** BEGIN Material provided **

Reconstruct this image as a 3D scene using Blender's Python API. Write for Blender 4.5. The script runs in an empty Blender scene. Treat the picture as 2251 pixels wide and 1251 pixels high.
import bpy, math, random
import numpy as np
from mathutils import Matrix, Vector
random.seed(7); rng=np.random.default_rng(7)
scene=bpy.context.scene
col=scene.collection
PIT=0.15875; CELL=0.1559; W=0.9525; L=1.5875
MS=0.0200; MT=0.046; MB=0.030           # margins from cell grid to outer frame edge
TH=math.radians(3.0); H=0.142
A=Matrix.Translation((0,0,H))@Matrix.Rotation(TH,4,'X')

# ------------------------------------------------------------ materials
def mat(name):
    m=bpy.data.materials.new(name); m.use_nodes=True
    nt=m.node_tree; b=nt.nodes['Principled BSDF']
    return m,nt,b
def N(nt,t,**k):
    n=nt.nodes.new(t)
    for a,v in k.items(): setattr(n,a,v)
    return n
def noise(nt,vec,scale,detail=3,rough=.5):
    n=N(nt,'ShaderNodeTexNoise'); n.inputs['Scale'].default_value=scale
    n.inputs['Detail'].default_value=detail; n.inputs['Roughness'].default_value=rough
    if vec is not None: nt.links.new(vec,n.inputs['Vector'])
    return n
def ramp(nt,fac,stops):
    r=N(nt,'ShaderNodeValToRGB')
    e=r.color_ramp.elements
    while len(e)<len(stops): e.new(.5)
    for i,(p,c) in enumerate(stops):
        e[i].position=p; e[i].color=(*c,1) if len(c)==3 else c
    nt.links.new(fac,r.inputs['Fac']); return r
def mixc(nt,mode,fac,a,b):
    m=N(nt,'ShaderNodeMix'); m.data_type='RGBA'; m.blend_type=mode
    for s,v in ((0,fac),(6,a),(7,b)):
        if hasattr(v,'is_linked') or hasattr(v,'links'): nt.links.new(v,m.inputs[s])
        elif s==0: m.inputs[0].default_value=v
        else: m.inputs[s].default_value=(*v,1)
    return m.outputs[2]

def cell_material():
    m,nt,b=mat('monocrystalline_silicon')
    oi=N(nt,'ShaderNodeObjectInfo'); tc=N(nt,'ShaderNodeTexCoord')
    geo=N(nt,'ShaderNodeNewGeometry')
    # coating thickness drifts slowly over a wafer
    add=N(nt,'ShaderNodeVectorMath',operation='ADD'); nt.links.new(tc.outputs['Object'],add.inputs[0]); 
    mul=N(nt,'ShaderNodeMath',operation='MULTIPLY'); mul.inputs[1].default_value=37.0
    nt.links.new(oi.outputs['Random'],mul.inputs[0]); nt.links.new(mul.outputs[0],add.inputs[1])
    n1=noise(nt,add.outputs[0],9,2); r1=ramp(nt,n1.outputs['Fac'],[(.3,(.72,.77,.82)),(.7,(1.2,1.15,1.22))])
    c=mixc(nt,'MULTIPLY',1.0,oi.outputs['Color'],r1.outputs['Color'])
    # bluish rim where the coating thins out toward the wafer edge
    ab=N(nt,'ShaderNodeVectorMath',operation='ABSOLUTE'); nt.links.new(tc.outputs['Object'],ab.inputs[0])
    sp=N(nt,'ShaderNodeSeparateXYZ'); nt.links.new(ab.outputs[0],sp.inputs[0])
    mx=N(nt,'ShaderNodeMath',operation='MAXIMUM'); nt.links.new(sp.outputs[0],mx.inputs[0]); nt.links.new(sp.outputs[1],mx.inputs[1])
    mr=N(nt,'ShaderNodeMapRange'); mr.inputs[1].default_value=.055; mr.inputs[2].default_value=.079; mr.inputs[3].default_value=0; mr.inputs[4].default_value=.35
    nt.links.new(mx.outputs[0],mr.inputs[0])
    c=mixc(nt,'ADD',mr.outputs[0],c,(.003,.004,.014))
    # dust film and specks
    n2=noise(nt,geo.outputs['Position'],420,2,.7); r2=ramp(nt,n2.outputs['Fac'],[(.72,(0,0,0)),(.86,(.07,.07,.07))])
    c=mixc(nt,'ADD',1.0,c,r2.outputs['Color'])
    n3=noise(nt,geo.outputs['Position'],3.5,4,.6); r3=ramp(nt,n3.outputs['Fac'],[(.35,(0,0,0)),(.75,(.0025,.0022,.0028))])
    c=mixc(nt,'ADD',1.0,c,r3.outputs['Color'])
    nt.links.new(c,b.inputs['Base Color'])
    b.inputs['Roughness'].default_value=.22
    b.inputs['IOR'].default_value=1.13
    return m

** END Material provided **

Restate, word for word and with nothing added, the lines from the first line of the listing through the one where "A=Matrix.Translation((0,0,H))@Matrix.Rotation(TH,4,'X')" stands.

Reconstruct this image as a 3D scene using Blender's Python API. Write for Blender 4.5. The script runs in an empty Blender scene. Treat the picture as 2251 pixels wide and 1251 pixels high.
import bpy, math, random
import numpy as np
from mathutils import Matrix, Vector
random.seed(7); rng=np.random.default_rng(7)
scene=bpy.context.scene
col=scene.collection
PIT=0.15875; CELL=0.1559; W=0.9525; L=1.5875
MS=0.0200; MT=0.046; MB=0.030           # margins from cell grid to outer frame edge
TH=math.radians(3.0); H=0.142
A=Matrix.Translation((0,0,H))@Matrix.Rotation(TH,4,'X')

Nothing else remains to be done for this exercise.